To understand what's going on, you also need to understand what lexical
and dynamical binding is. See (info "(elisp) Variable Scoping")
> This code will start a timer and the first time the callback runs, the
> timer is canceled. Works great!
>
> (let ((timer (run-at-time 0 1 (lambda ()
> (cancel-timer timer))))))
>
> In the above example I can access the timer variable inside the function
> callback.
Just changing the name from "timer" to "foobar" will make it complain :
(let ((foobar (run-at-time 1 1 (lambda ()
(cancel-timer foobar))))))
In fact you are lucky (or not, depending on the point of view) to give
your variable a symbol (namely, "timer") that is dynamically bound to
the 'current timer' at the time the callback function is being run.
I guess it happens in the function "timer-event-handler" : the argument
of that function is named "timer", and it is dynamically bound because
that file does not use lexical binding -- if it did, it'd make an error
with "timer" as well as with "foobar".
> But in this code, I cannot access the variable my-var. Nothing is
> printed. In Emacs 24.3.1 I see no error, but in 24.3.50.1 I get
> (void-variable my-var). Why is there no error in 24.3.1?
I don't know.
> (let* (timer (my-var 10))
> (setq timer (run-at-time 0 1 (lambda ()
> (print my-var)
> (cancel-timer timer)))))
This now should make sense : in fact none of your "timer" or "my-var"

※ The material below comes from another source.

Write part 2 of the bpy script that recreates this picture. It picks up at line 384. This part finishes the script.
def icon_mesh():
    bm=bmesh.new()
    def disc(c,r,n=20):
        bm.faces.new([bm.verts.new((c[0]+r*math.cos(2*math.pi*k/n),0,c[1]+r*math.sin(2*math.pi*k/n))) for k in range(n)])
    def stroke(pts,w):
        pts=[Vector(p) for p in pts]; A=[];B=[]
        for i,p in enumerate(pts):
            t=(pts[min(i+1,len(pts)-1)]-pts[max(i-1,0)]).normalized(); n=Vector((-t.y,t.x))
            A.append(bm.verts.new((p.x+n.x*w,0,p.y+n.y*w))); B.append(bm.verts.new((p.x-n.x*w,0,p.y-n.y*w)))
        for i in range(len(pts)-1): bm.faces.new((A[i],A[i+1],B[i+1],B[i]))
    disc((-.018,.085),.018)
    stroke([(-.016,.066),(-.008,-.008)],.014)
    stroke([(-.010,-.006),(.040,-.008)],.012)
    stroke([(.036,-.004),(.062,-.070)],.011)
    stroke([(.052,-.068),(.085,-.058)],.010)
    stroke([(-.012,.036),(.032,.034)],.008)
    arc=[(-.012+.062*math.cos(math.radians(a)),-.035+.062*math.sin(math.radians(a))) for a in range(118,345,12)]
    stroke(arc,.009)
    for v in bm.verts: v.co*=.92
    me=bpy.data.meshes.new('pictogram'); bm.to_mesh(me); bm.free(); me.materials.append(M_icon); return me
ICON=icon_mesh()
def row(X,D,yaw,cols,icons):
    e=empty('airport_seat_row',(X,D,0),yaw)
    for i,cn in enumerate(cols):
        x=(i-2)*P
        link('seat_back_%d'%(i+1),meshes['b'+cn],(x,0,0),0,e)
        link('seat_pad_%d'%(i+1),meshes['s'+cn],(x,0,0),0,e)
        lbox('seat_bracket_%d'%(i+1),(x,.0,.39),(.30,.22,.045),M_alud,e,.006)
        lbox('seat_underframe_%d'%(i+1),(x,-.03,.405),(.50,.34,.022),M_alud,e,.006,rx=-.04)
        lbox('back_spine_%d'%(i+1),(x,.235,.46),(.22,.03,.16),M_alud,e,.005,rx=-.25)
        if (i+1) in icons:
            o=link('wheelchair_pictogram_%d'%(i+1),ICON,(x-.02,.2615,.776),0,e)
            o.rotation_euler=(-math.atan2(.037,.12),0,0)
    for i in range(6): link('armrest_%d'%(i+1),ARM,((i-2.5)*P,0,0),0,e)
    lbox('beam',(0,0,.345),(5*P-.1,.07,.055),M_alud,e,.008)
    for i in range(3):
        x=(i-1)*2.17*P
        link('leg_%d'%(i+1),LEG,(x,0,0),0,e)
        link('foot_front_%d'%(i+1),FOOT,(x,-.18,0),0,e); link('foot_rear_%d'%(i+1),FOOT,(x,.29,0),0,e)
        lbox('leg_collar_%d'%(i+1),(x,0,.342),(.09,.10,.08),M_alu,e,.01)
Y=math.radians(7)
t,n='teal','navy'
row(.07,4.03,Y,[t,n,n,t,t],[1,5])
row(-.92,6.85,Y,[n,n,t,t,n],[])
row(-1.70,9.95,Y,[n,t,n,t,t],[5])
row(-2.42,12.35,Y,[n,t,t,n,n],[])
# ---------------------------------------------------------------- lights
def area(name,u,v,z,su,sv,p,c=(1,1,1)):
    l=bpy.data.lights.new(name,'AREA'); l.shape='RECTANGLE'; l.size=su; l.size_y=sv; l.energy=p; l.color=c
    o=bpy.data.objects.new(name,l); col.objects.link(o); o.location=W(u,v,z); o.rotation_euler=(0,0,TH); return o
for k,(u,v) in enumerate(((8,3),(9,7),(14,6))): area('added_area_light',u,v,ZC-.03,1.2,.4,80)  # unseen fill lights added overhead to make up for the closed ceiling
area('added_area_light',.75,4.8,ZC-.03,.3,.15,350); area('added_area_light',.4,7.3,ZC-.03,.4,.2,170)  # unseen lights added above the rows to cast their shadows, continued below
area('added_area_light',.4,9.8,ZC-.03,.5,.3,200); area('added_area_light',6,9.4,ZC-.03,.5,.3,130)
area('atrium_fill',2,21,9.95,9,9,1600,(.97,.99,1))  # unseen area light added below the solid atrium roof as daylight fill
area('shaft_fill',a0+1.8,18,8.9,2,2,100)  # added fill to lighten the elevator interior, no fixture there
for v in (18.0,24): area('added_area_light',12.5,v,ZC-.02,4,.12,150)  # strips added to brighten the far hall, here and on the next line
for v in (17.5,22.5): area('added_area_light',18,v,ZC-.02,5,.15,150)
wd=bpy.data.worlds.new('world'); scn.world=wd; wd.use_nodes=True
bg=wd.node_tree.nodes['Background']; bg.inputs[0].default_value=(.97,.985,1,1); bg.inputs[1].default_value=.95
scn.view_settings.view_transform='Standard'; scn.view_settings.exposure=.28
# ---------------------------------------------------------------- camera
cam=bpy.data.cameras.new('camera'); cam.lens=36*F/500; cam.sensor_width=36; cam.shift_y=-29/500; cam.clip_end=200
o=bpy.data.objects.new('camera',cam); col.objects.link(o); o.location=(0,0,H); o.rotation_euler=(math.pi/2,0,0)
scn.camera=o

are seen by the callback. It's pure luck that "timer", when the lambda
is run, refers to the current timer.
Now if you run your code with lexical-binding set to 't'
(let* (timer (my-var 10))
(setq timer (run-at-time 0 1 (lambda ()
(print my-var)
(cancel-timer timer)))))
It'll work as expected: the lambda now is made into a closure (i.e. a
function which knows about its current lexical environment).
Then this will work :
(let* (timer (my-var 10))
(setq timer (run-at-time 0 1 (lambda nil
(setq my-var (1- my-var))
(message "my-var: %s" my-var)
(when (= my-var 0)
(cancel-timer timer))))))
but this won't work :
(let* (timer (my-var 10))
(setq timer (run-at-time 0 1 (lambda (my-var)
(setq my-var (1- my-var))
(message "my-var: %s" my-var)
(when (= my-var 0)
(cancel-timer timer)))
my-var)))
> Can someone please explain these weird behaviors?
I hope I did ; don't hesitate to ask further.